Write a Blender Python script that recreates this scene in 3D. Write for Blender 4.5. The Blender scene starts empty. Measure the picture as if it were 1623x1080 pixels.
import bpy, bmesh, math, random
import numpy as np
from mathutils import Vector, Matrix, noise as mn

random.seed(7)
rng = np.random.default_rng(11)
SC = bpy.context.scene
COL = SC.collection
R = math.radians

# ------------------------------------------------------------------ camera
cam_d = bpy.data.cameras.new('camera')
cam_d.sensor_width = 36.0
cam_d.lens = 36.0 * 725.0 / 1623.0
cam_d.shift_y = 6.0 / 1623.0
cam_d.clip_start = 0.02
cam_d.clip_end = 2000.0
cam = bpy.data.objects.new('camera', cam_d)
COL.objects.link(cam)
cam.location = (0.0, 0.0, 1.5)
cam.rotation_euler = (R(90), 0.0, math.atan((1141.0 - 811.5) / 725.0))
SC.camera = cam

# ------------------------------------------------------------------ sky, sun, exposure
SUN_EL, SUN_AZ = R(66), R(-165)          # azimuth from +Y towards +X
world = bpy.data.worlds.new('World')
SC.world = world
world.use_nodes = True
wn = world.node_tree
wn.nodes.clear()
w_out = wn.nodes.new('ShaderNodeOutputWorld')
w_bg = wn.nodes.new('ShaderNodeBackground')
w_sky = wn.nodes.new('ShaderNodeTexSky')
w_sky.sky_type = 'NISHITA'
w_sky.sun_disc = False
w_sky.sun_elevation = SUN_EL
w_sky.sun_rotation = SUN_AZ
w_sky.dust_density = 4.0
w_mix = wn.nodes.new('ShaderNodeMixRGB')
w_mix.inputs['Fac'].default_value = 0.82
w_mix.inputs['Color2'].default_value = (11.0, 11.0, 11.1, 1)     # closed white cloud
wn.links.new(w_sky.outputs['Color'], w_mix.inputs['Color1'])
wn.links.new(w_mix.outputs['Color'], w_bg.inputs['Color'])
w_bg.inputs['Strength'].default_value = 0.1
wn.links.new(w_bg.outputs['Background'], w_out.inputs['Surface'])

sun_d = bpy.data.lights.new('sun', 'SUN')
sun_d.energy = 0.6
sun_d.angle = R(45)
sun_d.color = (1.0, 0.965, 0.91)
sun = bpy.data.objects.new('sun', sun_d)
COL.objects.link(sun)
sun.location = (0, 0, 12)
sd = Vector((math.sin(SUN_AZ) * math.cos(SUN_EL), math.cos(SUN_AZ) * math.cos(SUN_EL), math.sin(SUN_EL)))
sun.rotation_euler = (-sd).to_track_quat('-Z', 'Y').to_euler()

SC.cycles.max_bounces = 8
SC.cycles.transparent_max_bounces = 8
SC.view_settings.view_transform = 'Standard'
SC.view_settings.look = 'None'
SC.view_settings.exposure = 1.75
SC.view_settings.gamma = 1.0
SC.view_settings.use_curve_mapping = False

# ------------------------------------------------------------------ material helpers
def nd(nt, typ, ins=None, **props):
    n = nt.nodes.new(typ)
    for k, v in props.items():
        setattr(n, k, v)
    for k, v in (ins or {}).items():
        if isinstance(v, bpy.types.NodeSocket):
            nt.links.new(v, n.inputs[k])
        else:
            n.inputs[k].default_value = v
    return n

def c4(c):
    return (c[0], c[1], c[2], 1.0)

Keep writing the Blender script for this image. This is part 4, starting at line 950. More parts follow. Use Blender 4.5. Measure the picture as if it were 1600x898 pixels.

....

__INSTRUCTIONS TO FOLLOW__
Pull every line containing the word "script" out of the entries above.

__WRITTEN SOLUTION__
Write a Blender Python script that recreates this scene in 3D. Write for Blender 4.5. The Blender scene starts empty. Measure the picture as if it were 1623x1080 pixels.
Keep writing the Blender script for this image. This is part 4, starting at line 950. More parts follow. Use Blender 4.5. Measure the picture as if it were 1600x898 pixels.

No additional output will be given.